10月21日、南方熊楠生誕の地、和歌山を訪れた。今も余韻が残る。
以下、「ナノテク・ジャーナル」に寄稿した一文を掲載させていただく。
英語の鬼で知られている私でも、知らない単語に出くわすと慌てふためく。
ナノロジックという言葉だ。ロジック(論理)なら判る。ロジックを鍛える手っ取り早い方法はディベートだと主張し続けてきた私が驚いた。ウィキペディアを引くと、「定義を嫌うロジック」であることが判った。
博物学者・南方熊楠が喜びそうな常軌を逸した発想だ。ある時は動物、ある時は植物、ある時は死んで、ある時は生きている、という得体の知れぬこの生物とは何だろう。それが粘菌(変形菌の一種)だと判った時、熊楠は雀躍した。顕微鏡を覗きながら、「これで宇宙が見えたぞ!!」と吼えたという。
ところがナノテクノロジーの世界になると、10億分の1にまで超極小化されるから、目に映るモノはすべて、形が無くなる。「まるで乱世じゃないか不安だ」と考える人は治世でしか生きられない現実家(リアリスト)だ。乱世だからこそ面白いと前向きに考える人は、理想家肌だ。
ベンチャー・ビジネスは既成概念に挑むナノロジックを武器として闘うロマンチストである。1月15日、屋久島の縄文杉(樹齢7000年以上)を拝む、エコツアーに参加した。山登り往復10時間という苦行だった。その間いろいろ思考を練った。なぜ屋久杉(樹齢1000年以上と定義されている)が長生きするのか。

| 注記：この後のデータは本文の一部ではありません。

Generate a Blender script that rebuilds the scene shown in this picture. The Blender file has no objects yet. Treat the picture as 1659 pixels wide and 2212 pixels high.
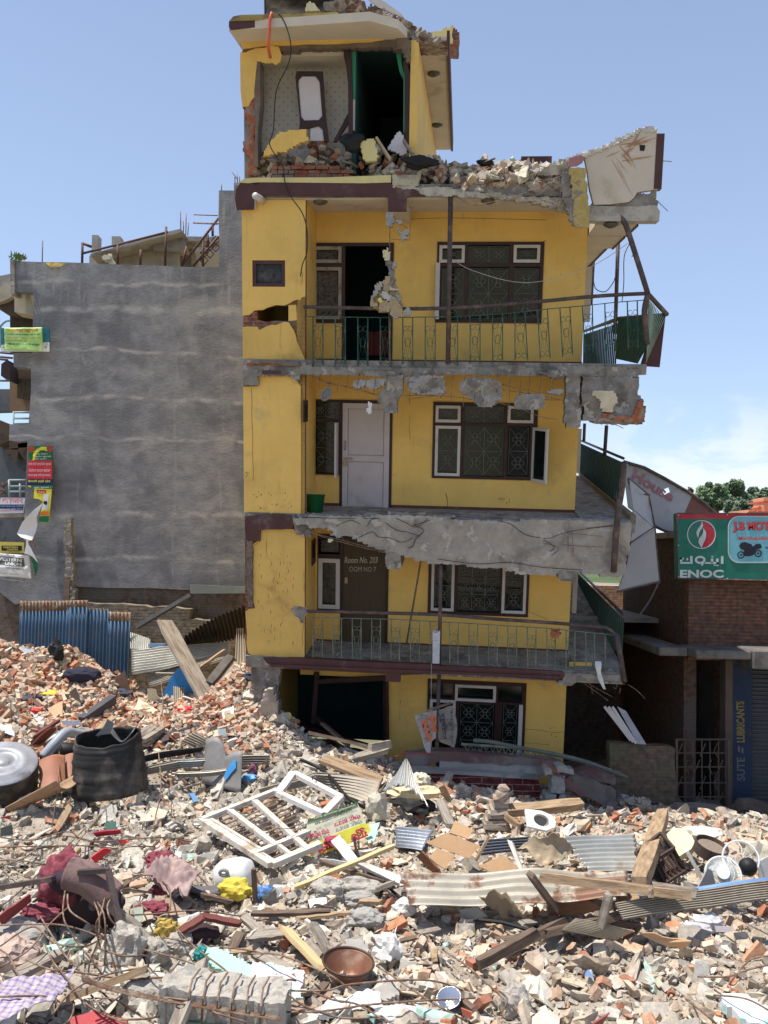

1.石山で環境が悪い。花崗岩の山は生物にとり厳し過ぎる生態環境だ。だから、岩に負けまいと必死に根を張る。品格ではない「気概」である。大企業は品格で食っていける。しかしベンチャー・ビジネスのリーダーには守るために闘わねば、という「気概」が必要だ。
2.風が強過ぎる。台風に直撃されるこの島では杉が高過ぎると倒される。かといって低ければ、より高い木に隠れて光を奪われ影殺される。だが、太く短く育つ知恵が生まれる。年輪のキメが細かいのは、ねばり強い樹脂が急激な成長を好まないからだ。めったに枯れず、その可塑性が岩の上に根を下に、そして縦横に広げるという。
3.水が多すぎる。日本一の多雨地帯(大台ケ原といい勝負)で、北海道の一年間の雨量は、台風時の屋久島の1日の雨量に匹敵するという。山崩れが多く、巨大な花崗岩がゴロゴロ流れ落ちる。水に負けまいと必死に根を張る杉は、他の木々の根と仲良くネットワークを張る。木々の仁義といおうか、亜熱帯的結束はとにかく固い。
4.山火事が恐い。しかし屋久杉たちは火にも負けぬよう自らを珪素化する。シリコン化すると、もう化石。燃えない。木が石に化ければ、恐ろしいものはない。お互いに長生きしてよかったなぁと慰め寿ぎあうことができる。長齢でなく、長寿である。樹齢3〜4千年に近づく三世代杉も一世代はすでに耐火レンガ。
5.空洞化している。中が空になる。空は道でもあるというのがナノロジック。この中空の思想こそ長寿の鍵である。長寿の杉のほとんどは、胎内が空っぽだ。だから枝分かれの巧みな屋久杉は、家族をそして村を集落を大きくしていくために自己犠牲を厭わない。
経営学でいう、ノレン分けの知恵もここにある。シーラカンスも背骨が「空」の状態になっている。法隆寺の構造も中空状態だ。長寿できる企業には哲学という背骨が強く、しっかりしている。しかしフレキシブルで中空状態に保たれているから、バランスを失うことがない。硬より軟。これも一種のナノロジックだ。
五角形と六角形の鱗に囲まれて、蛇のようにくねる、ナノチューブの外観だけを見る人も、見えざる「空間」に気づかない人が多い。不可解な「間」、不透明な「中間」。
空 ―― そうだ、空とは道のことだと宮本武蔵は五輪書で述べる。